João III de Portugal e Carlos I de Espanha (1516-1555) acordaram então não enviar mais ninguém buscar cravo ou outras especiarias às Molucas enquanto não se esclarecesse em que hemisfério elas se encontravam.
Para a realização dos cálculos da posição, cada Coroa nomeou três astrónomos, três pilotos e três matemáticos, que se reuniram entre Badajoz e Elvas. Estes profissionais, não chegaram, entretanto, a acordo, uma vez que, devido à insuficiência dos meios da época no que tocava ao cálculo da longitude, cada grupo atribuía as ilhas aos respetivos soberanos.
O Tratado de Tordesilhas serviu como base para as negociações da Junta de Badajoz-Elvas (1524), quando Portugal e Espanha negociaram sobre as Molucas e as Filipinas, originalmente situadas na órbita portuguesa, consideradas castelhanas, em troca das pretensões portuguesas sobre a bacia do rio da Prata, no Brasil.
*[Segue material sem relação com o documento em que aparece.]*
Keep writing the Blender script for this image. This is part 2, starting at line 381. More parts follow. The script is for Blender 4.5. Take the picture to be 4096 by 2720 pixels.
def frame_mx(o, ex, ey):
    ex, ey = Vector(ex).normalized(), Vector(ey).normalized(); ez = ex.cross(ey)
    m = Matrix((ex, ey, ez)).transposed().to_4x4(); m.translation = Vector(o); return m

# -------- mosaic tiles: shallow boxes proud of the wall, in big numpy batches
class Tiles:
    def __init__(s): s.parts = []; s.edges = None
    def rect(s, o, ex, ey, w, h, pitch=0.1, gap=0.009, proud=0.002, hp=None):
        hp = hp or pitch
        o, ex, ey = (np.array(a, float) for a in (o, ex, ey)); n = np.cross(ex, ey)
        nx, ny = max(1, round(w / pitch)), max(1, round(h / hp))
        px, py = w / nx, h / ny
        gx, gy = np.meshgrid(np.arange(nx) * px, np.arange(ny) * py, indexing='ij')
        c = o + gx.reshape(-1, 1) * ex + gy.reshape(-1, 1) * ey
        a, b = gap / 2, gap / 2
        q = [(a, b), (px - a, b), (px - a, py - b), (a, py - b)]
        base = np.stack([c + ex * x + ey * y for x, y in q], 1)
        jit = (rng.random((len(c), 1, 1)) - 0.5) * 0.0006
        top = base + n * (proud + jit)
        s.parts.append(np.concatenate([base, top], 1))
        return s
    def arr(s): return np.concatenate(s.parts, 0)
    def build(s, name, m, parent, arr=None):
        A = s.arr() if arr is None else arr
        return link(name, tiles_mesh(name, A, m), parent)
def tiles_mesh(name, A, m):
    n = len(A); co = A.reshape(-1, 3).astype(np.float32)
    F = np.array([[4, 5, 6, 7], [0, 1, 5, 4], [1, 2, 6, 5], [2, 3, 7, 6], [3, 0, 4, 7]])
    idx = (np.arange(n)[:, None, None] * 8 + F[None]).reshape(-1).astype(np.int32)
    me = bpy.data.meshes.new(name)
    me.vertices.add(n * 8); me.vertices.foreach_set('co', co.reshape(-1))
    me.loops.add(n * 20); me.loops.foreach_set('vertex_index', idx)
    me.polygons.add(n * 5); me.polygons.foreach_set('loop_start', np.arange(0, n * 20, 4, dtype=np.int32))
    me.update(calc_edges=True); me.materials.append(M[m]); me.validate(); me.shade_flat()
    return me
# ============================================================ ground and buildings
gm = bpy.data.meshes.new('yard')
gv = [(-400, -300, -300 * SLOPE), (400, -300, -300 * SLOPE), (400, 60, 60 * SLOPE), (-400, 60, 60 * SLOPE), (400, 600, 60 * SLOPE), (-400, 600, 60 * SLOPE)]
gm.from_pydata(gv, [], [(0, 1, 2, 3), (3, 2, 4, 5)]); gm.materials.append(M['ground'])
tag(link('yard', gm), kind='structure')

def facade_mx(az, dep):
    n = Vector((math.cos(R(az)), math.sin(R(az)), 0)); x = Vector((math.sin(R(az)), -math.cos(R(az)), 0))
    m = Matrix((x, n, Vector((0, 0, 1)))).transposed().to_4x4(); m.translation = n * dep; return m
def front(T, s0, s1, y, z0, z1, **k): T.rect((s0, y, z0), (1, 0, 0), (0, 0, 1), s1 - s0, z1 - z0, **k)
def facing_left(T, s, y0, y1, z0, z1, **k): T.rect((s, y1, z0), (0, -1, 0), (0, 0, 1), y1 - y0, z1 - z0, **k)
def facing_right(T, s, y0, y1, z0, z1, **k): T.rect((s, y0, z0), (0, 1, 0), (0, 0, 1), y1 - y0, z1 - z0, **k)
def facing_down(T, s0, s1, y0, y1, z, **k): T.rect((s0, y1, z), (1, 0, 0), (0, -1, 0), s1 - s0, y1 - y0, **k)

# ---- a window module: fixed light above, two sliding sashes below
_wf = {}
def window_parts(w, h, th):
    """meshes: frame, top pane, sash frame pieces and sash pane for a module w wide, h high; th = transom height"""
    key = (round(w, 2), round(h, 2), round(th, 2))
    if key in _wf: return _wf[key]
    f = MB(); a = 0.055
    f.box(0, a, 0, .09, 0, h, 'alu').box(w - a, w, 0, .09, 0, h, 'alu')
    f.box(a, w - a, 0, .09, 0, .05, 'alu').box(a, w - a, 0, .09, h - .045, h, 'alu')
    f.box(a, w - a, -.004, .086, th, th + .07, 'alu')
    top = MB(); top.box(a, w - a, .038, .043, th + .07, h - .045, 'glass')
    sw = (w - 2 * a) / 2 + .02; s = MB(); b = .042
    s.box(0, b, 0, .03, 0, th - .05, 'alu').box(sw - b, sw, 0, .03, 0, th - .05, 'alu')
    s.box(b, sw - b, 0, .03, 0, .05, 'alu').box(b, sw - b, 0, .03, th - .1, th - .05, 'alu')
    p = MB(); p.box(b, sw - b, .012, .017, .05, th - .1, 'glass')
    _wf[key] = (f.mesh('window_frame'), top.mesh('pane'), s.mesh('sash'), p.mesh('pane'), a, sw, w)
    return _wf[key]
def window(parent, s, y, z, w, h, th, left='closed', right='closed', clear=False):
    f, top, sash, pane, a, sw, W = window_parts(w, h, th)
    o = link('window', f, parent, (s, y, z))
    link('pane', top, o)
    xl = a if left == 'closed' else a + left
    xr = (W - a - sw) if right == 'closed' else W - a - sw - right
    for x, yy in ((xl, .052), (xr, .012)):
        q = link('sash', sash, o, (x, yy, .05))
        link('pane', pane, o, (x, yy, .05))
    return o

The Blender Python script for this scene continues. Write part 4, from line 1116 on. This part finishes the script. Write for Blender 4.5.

Para solucionar esta nova disputa, celebrou-se o Tratado de Saragoça a 22 de abril de 1529. Este definiu a continuação do meridiano de Tordesilhas no hemisfério oposto, a 297,5 léguas a leste das ilhas Molucas, cedidas pela Espanha mediante o pagamento, por Portugal, de 350 000 ducados de ouro. Ressalvava-se no entanto que se o imperador ou sucessores quisessem restituir aquela avultada quantia, ficaria desfeita a venda e cada um "ficará com o direito e a acção que agora tem".
Tal nunca sucedeu, entre outras razões, porque o imperador necessitava do dinheiro português para financiar a luta contra Francisco I de França e a Liga de Cognac, que o apoiava.
Meridiano de Tordesilhas (roxo) demarcando os territórios a explorar por Portugal e Espanha.